Dirk Heinrichs <[EMAIL PROTECTED]>:

> Am Dienstag, 21. November 2006 06:55 schrieb ext Dale:
> 
>> > OK, here's my proposal: First, decide which volume management system to
>> > use (LVM or EVMS). LVM is just one more volume management tool which
>> > you would have to learn (beside fdisk, mkfs.*, raid tools, ...), while
>> > EVMS does it all, and more. Then, do the real work:
>>
>> Which one is better and good for someone new to this?  I'm fairly
>> descent at Linux.  Just thought I would warn you I am not a guru, yet.
>> ;-)  I'm working on it though.
> 
> That's definitely EVMS. It replaces everything from fdisk over mkfs to RAID 
> with one single tool.

With EVMS, can I make it so, that the "things" where I put filesystems
on (logical volumes in LVM, partitions in old style partitioning) are
NOT consecutive?

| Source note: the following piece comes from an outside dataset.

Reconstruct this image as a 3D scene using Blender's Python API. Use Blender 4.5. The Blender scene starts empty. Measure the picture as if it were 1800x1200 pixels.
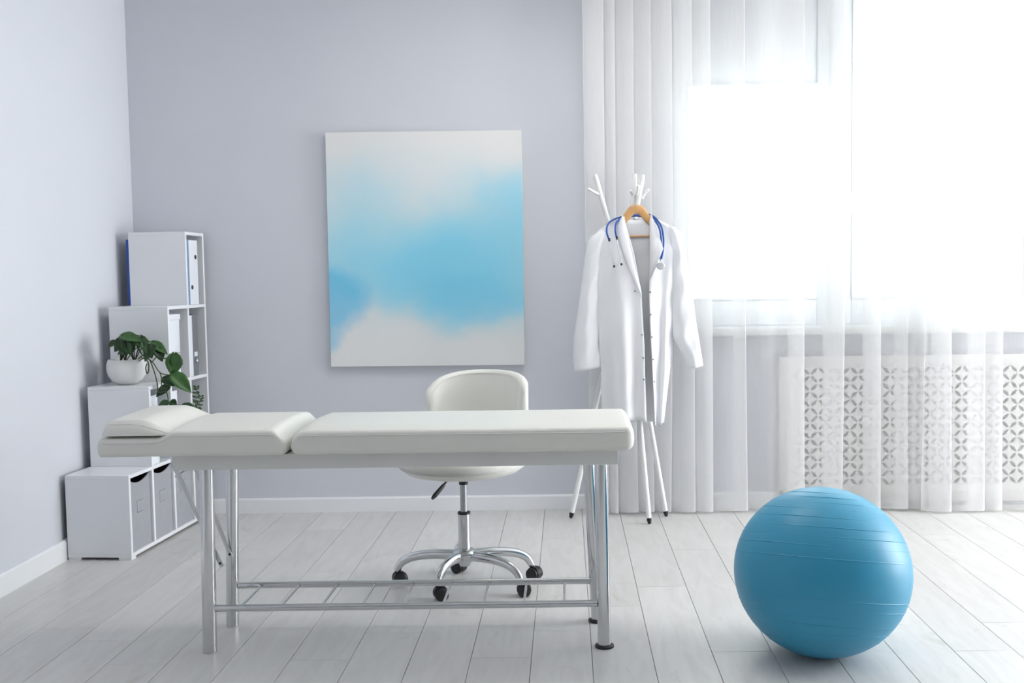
import bpy, bmesh, math, random
from mathutils import Vector, Matrix
PI = math.pi
C = bpy.context.scene.collection
S = bpy.context.scene

# ------------------------------------------------------------ camera, light, exposure
F_PX, PITCH, ROLL, CAM_H = 1794.0, math.atan(115 / 1794.0), 0.0130, 1.2
fw = Vector((0, math.cos(PITCH), -math.sin(PITCH)))
up0 = Vector((0, math.sin(PITCH), math.cos(PITCH)))
rt = Vector((1, 0, 0)) * math.cos(ROLL) - up0 * math.sin(ROLL)
up = up0 * math.cos(ROLL) + Vector((1, 0, 0)) * math.sin(ROLL)
cd = bpy.data.cameras.new('camera')
cam = bpy.data.objects.new('camera', cd)
C.objects.link(cam)
cd.sensor_width = 36.0
cd.lens = 36.0 * F_PX / 1800.0
cd.shift_x = -96 / 1800.0
cd.clip_start = 0.05
cam.matrix_world = Matrix(((rt.x, up.x, -fw.x, 0), (rt.y, up.y, -fw.y, 0), (rt.z, up.z, -fw.z, CAM_H), (0, 0, 0, 1)))
S.camera = cam

w = bpy.data.worlds.new('overcast_sky')
S.world = w
w.use_nodes = True
bg = w.node_tree.nodes['Background']
bg.inputs['Color'].default_value = (0.97, 0.985, 1.0, 1)
bg.inputs['Strength'].default_value = 6.6
S.view_settings.view_transform = 'Standard'
S.view_settings.look = 'None'
S.view_settings.exposure = 0.90
S.view_settings.gamma = 1.0
S.view_settings.use_curve_mapping = False
S.cycles.transparent_max_bounces = 14
S.cycles.max_bounces = 6
S.cycles.diffuse_bounces = 4
S.cycles.transmission_bounces = 10
S.cycles.glossy_bounces = 4
S.cycles.adaptive_threshold = 0.07
S.cycles.sample_clamp_indirect = 6.0

def portal(name, loc, rot, sx, sy):
    l = bpy.data.lights.new(name, 'AREA')
    l.shape = 'RECTANGLE'; l.size = sx; l.size_y = sy
    l.cycles.is_portal = True
    o = bpy.data.objects.new(name, l); C.objects.link(o)
    o.location = loc; o.rotation_euler = rot
portal('window_daylight', (1.80, 5.40, 1.80), (-PI / 2, 0, 0), 2.5, 1.75)
portal('side_daylight', (4.97, 3.85, 1.375), (0, PI / 2, 0), 2.45, 2.3)

# ------------------------------------------------------------ materials
MATS = {}
def mat(name, col, rough=0.5, metal=0.0, var=0.03, scale=6.0, bump=0.0, bscale=200.0, coat=0.0, spec=0.5, trans=0.0):
    m = bpy.data.materials.new(name); m.use_nodes = True
    nt = m.node_tree; N = nt.nodes; L = nt.links
    b = N['Principled BSDF']
    b.inputs['Roughness'].default_value = rough
    b.inputs['Metallic'].default_value = metal
    b.inputs['Coat Weight'].default_value = coat
    b.inputs['Specular IOR Level'].default_value = spec
    b.inputs['Base Color'].default_value = (*col, 1)
    tc = N.new('ShaderNodeTexCoord')
    if var > 0:
        n = N.new('ShaderNodeTexNoise'); n.inputs['Scale'].default_value = scale; n.inputs['Detail'].default_value = 4
        L.new(tc.outputs['Object'], n.inputs['Vector'])
        r = N.new('ShaderNodeValToRGB')
        r.color_ramp.elements[0].position = 0.3; r.color_ramp.elements[1].position = 0.7
        r.color_ramp.elements[0].color = (*[c * (1 - var) for c in col], 1)
        r.color_ramp.elements[1].color = (*[min(1, c * (1 + var)) for c in col], 1)
        L.new(n.outputs['Fac'], r.inputs['Fac']); L.new(r.outputs['Color'], b.inputs['Base Color'])
    if bump > 0:
        n2 = N.new('ShaderNodeTexNoise'); n2.inputs['Scale'].default_value = bscale; n2.inputs['Detail'].default_value = 3
        L.new(tc.outputs['Object'], n2.inputs['Vector'])
        bp = N.new('ShaderNodeBump'); bp.inputs['Strength'].default_value = bump; bp.inputs['Distance'].default_value = 0.002
        L.new(n2.outputs['Fac'], bp.inputs['Height']); L.new(bp.outputs['Normal'], b.inputs['Normal'])
    if trans > 0:
        t = N.new('ShaderNodeBsdfTranslucent'); t.inputs['Color'].default_value = (*col, 1)
        mx = N.new('ShaderNodeMixShader'); mx.inputs['Fac'].default_value = trans
        L.new(b.outputs['BSDF'], mx.inputs[1]); L.new(t.outputs['BSDF'], mx.inputs[2])
        L.new(mx.outputs['Shader'], N['Material Output'].inputs['Surface'])
    MATS[name] = m
    return m
M_WALL = mat('painted_wall', (0.695, 0.715, 0.77), 0.85, var=0.012, scale=2.5, bump=0.06, bscale=60)
M_CEIL = mat('ceiling_paint', (0.85, 0.85, 0.85), 0.9, var=0.01)
M_TRIM = mat('trim_white', (0.90, 0.92, 0.945), 0.35, var=0.01)
M_PVC = mat('window_white', (0.86, 0.88, 0.90), 0.3, var=0.01)
M_CAB = mat('laminate_white', (0.86, 0.875, 0.905), 0.32, var=0.012)
M_VINYL = mat('white_leatherette', (0.825, 0.82, 0.765), 0.38, var=0.015, bump=0.12, bscale=420)
M_PIPE = mat('leatherette_piping', (0.72, 0.715, 0.69), 0.4, var=0.01)
M_SKIRT = mat('apron_board', (0.78, 0.785, 0.76), 0.45, var=0.02)
M_CHROME = mat('chrome', (0.66, 0.67, 0.68), 0.14, metal=1.0, var=0.02, scale=30)
M_STEEL = mat('brushed_steel', (0.60, 0.61, 0.62), 0.28, metal=1.0, var=0.05, scale=40)
M_BLACK = mat('black_plastic', (0.012, 0.012, 0.013), 0.4, var=0.1)
M_BALL = mat('blue_rubber', (0.038, 0.31, 0.50), 0.40, var=0.02, bump=0.03, bscale=500, spec=0.45)
M_BIN = mat('grey_felt', (0.37, 0.38, 0.41), 0.95, var=0.03, scale=40, bump=0.15, bscale=400)
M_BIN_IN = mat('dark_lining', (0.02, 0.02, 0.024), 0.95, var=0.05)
M_BIND_W = mat('white_card', (0.84, 0.87, 0.92), 0.45, var=0.01)
M_BIND_B = mat('blue_card', (0.03, 0.10, 0.42), 0.4, var=0.03)
M_BIND_LB = mat('light_blue_card', (0.16, 0.38, 0.75), 0.4, var=0.03)
M_BIND_G = mat('grey_card', (0.19, 0.20, 0.22), 0.5, var=0.04)
M_POT = mat('white_ceramic', (0.80, 0.80, 0.79), 0.3, var=0.01)
M_SOIL = mat('dark_soil', (0.03, 0.022, 0.016), 1.0, var=0.4, scale=90, bump=1, bscale=120)
M_LEAF = mat('pothos_leaf', (0.018, 0.062, 0.016), 0.35, var=0.35, scale=25)
M_LEAF2 = mat('pothos_leaf_light', (0.038, 0.115, 0.024), 0.35, var=0.3, scale=25)
M_STEM = mat('green_brown_stem', (0.06, 0.085, 0.03), 0.6, var=0.2)
M_SPRIG = mat('grey_green_leaf', (0.13, 0.22, 0.10), 0.5, var=0.2, scale=40)
M_RACK = mat('lacquered_white', (0.86, 0.87, 0.86), 0.35, var=0.01)
M_COAT = mat('white_cotton', (0.945, 0.955, 0.985), 0.9, var=0.012, bump=0.1, bscale=300, trans=0.10)
M_WOOD = mat('honey_wood', (0.68, 0.38, 0.16), 0.45, var=0.1, scale=18)
M_TUBE = mat('blue_tubing', (0.018, 0.085, 0.36), 0.4, var=0.03)
M_SNAP = mat('snap_metal', (0.35, 0.36, 0.38), 0.4, metal=0.8, var=0.05)
M_SILL = mat('sill_white', (0.82, 0.82, 0.80), 0.4, var=0.01)
M_RAD = mat('cover_white', (0.84, 0.83, 0.80), 0.5, var=0.01)
M_JOINT = mat('floor_joint', (0.22, 0.21, 0.20), 0.9, var=0.05)
M_ENDW = mat('wood_core', (0.5, 0.47, 0.42), 0.8, var=0.05)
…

Because that's the great feature of LVM.

Example:

- place1
- place2

place1 and place2 are directly "beneath" each other (in old style
partition speak: end cylinder of place1 is just 1 before the start
cylinder of place2). Now place1 needs to be made bigger.

What to do?

> With EVMS:
> emerge evms
> run evmsn or evmsgui
> create the partitions (segments), using the DOS segment manager.
> create a volume group (container), using the LVM2 plugin (here you see that 
> to some extend, EVMS is just an umbrella for everything storage related).
> create logical volumes (regions), again using the LVM2 plugin.

Ah. So EVMS makes use of LVM and is just some sort of GUI? So I
need to know EVMS and at least the basics of LVM?

Alexander Skwar
-- 
Last night the power went out.  Good thing my camera had a flash....
The neighbors thought it was lightning in my house, so they called the cops.